DATASET SECTION:
▽
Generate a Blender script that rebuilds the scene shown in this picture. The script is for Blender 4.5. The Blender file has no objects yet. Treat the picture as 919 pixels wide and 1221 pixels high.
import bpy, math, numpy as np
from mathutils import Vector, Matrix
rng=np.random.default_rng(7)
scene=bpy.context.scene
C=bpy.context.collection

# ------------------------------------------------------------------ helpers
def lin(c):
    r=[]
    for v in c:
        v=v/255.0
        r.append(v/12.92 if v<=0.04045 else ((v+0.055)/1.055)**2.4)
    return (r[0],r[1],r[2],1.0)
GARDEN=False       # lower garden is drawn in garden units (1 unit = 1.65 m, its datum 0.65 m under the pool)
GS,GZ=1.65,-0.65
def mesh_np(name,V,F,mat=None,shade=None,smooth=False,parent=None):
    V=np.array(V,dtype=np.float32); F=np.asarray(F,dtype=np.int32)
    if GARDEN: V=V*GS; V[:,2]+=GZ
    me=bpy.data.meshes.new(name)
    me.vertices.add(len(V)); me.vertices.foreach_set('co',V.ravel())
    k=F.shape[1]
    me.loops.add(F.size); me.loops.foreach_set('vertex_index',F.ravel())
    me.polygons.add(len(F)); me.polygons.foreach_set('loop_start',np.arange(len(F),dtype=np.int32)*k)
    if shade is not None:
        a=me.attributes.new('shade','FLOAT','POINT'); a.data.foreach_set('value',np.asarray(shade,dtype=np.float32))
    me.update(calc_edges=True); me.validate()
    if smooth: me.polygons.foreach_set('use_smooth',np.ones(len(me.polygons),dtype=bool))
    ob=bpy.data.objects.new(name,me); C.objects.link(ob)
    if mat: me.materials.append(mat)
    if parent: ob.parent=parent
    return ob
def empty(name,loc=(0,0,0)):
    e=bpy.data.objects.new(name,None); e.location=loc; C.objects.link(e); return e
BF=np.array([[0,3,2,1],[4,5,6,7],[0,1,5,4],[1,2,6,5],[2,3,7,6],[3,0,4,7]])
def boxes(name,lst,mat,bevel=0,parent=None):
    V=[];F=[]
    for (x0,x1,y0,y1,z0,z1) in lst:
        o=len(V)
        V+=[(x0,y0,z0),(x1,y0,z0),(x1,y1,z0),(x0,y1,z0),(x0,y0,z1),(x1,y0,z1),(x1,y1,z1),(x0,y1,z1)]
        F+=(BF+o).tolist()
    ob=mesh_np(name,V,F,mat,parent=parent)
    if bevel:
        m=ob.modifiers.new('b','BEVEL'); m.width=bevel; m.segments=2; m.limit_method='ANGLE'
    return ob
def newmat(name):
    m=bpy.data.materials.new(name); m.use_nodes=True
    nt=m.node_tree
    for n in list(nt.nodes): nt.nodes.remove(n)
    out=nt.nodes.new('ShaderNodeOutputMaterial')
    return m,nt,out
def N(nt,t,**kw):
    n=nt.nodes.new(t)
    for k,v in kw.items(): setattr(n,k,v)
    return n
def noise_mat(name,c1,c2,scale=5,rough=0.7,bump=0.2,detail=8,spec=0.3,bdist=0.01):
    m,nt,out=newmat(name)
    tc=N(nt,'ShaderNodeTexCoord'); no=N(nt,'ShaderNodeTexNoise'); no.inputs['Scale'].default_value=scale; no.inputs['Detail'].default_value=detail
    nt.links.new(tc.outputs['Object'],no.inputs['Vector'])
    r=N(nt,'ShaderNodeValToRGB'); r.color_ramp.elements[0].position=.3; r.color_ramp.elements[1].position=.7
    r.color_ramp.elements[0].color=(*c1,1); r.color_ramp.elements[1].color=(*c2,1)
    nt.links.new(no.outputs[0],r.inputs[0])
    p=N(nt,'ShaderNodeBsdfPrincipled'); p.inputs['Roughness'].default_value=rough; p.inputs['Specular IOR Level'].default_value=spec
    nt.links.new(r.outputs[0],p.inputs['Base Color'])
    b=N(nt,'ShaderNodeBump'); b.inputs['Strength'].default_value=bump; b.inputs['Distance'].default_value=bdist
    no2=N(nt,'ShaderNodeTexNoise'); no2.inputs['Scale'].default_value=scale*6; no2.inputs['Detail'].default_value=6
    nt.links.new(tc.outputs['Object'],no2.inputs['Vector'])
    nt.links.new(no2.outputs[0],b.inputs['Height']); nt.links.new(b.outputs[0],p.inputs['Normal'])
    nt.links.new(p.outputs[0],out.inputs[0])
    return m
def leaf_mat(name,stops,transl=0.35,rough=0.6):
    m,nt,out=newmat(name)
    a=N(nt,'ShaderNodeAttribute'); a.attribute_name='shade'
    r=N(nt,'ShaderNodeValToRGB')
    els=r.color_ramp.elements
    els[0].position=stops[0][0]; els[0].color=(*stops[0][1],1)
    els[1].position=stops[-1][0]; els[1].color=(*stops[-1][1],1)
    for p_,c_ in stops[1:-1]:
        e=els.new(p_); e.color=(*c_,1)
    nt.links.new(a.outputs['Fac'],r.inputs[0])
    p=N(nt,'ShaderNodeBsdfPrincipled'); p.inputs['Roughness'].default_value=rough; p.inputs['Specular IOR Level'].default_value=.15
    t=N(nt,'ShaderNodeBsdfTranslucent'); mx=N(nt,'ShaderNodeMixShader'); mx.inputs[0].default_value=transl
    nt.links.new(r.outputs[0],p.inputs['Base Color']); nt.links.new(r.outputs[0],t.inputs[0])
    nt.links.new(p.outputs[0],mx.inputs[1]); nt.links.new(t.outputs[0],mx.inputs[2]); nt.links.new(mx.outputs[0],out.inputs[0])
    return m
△
Each line of the material must be restated exactly.

WORKED SOLUTION:
Generate a Blender script that rebuilds the scene shown in this picture. The script is for Blender 4.5. The Blender file has no objects yet. Treat the picture as 919 pixels wide and 1221 pixels high.
import bpy, math, numpy as np
from mathutils import Vector, Matrix
rng=np.random.default_rng(7)
scene=bpy.context.scene
C=bpy.context.collection

# ------------------------------------------------------------------ helpers
def lin(c):
    r=[]
    for v in c:
        v=v/255.0
        r.append(v/12.92 if v<=0.04045 else ((v+0.055)/1.055)**2.4)
    return (r[0],r[1],r[2],1.0)
GARDEN=False       # lower garden is drawn in garden units (1 unit = 1.65 m, its datum 0.65 m under the pool)
GS,GZ=1.65,-0.65
def mesh_np(name,V,F,mat=None,shade=None,smooth=False,parent=None):
    V=np.array(V,dtype=np.float32); F=np.asarray(F,dtype=np.int32)
    if GARDEN: V=V*GS; V[:,2]+=GZ
    me=bpy.data.meshes.new(name)
    me.vertices.add(len(V)); me.vertices.foreach_set('co',V.ravel())
    k=F.shape[1]
    me.loops.add(F.size); me.loops.foreach_set('vertex_index',F.ravel())
    me.polygons.add(len(F)); me.polygons.foreach_set('loop_start',np.arange(len(F),dtype=np.int32)*k)
    if shade is not None:
        a=me.attributes.new('shade','FLOAT','POINT'); a.data.foreach_set('value',np.asarray(shade,dtype=np.float32))
    me.update(calc_edges=True); me.validate()
    if smooth: me.polygons.foreach_set('use_smooth',np.ones(len(me.polygons),dtype=bool))
    ob=bpy.data.objects.new(name,me); C.objects.link(ob)
    if mat: me.materials.append(mat)
    if parent: ob.parent=parent
    return ob
def empty(name,loc=(0,0,0)):
    e=bpy.data.objects.new(name,None); e.location=loc; C.objects.link(e); return e
BF=np.array([[0,3,2,1],[4,5,6,7],[0,1,5,4],[1,2,6,5],[2,3,7,6],[3,0,4,7]])
def boxes(name,lst,mat,bevel=0,parent=None):
    V=[];F=[]
    for (x0,x1,y0,y1,z0,z1) in lst:
        o=len(V)
        V+=[(x0,y0,z0),(x1,y0,z0),(x1,y1,z0),(x0,y1,z0),(x0,y0,z1),(x1,y0,z1),(x1,y1,z1),(x0,y1,z1)]
        F+=(BF+o).tolist()
    ob=mesh_np(name,V,F,mat,parent=parent)
    if bevel:
        m=ob.modifiers.new('b','BEVEL'); m.width=bevel; m.segments=2; m.limit_method='ANGLE'
    return ob
def newmat(name):
    m=bpy.data.materials.new(name); m.use_nodes=True
    nt=m.node_tree
    for n in list(nt.nodes): nt.nodes.remove(n)
    out=nt.nodes.new('ShaderNodeOutputMaterial')
    return m,nt,out
def N(nt,t,**kw):
    n=nt.nodes.new(t)
    for k,v in kw.items(): setattr(n,k,v)
    return n
def noise_mat(name,c1,c2,scale=5,rough=0.7,bump=0.2,detail=8,spec=0.3,bdist=0.01):
    m,nt,out=newmat(name)
    tc=N(nt,'ShaderNodeTexCoord'); no=N(nt,'ShaderNodeTexNoise'); no.inputs['Scale'].default_value=scale; no.inputs['Detail'].default_value=detail
    nt.links.new(tc.outputs['Object'],no.inputs['Vector'])
    r=N(nt,'ShaderNodeValToRGB'); r.color_ramp.elements[0].position=.3; r.color_ramp.elements[1].position=.7
    r.color_ramp.elements[0].color=(*c1,1); r.color_ramp.elements[1].color=(*c2,1)
    nt.links.new(no.outputs[0],r.inputs[0])
    p=N(nt,'ShaderNodeBsdfPrincipled'); p.inputs['Roughness'].default_value=rough; p.inputs['Specular IOR Level'].default_value=spec
    nt.links.new(r.outputs[0],p.inputs['Base Color'])
    b=N(nt,'ShaderNodeBump'); b.inputs['Strength'].default_value=bump; b.inputs['Distance'].default_value=bdist
    no2=N(nt,'ShaderNodeTexNoise'); no2.inputs['Scale'].default_value=scale*6; no2.inputs['Detail'].default_value=6
    nt.links.new(tc.outputs['Object'],no2.inputs['Vector'])
    nt.links.new(no2.outputs[0],b.inputs['Height']); nt.links.new(b.outputs[0],p.inputs['Normal'])
    nt.links.new(p.outputs[0],out.inputs[0])
    return m
def leaf_mat(name,stops,transl=0.35,rough=0.6):
    m,nt,out=newmat(name)
    a=N(nt,'ShaderNodeAttribute'); a.attribute_name='shade'
    r=N(nt,'ShaderNodeValToRGB')
    els=r.color_ramp.elements
    els[0].position=stops[0][0]; els[0].color=(*stops[0][1],1)
    els[1].position=stops[-1][0]; els[1].color=(*stops[-1][1],1)
    for p_,c_ in stops[1:-1]:
        e=els.new(p_); e.color=(*c_,1)
    nt.links.new(a.outputs['Fac'],r.inputs[0])
    p=N(nt,'ShaderNodeBsdfPrincipled'); p.inputs['Roughness'].default_value=rough; p.inputs['Specular IOR Level'].default_value=.15
    t=N(nt,'ShaderNodeBsdfTranslucent'); mx=N(nt,'ShaderNodeMixShader'); mx.inputs[0].default_value=transl
    nt.links.new(r.outputs[0],p.inputs['Base Color']); nt.links.new(r.outputs[0],t.inputs[0])
    nt.links.new(p.outputs[0],mx.inputs[1]); nt.links.new(t.outputs[0],mx.inputs[2]); nt.links.new(mx.outputs[0],out.inputs[0])
    return m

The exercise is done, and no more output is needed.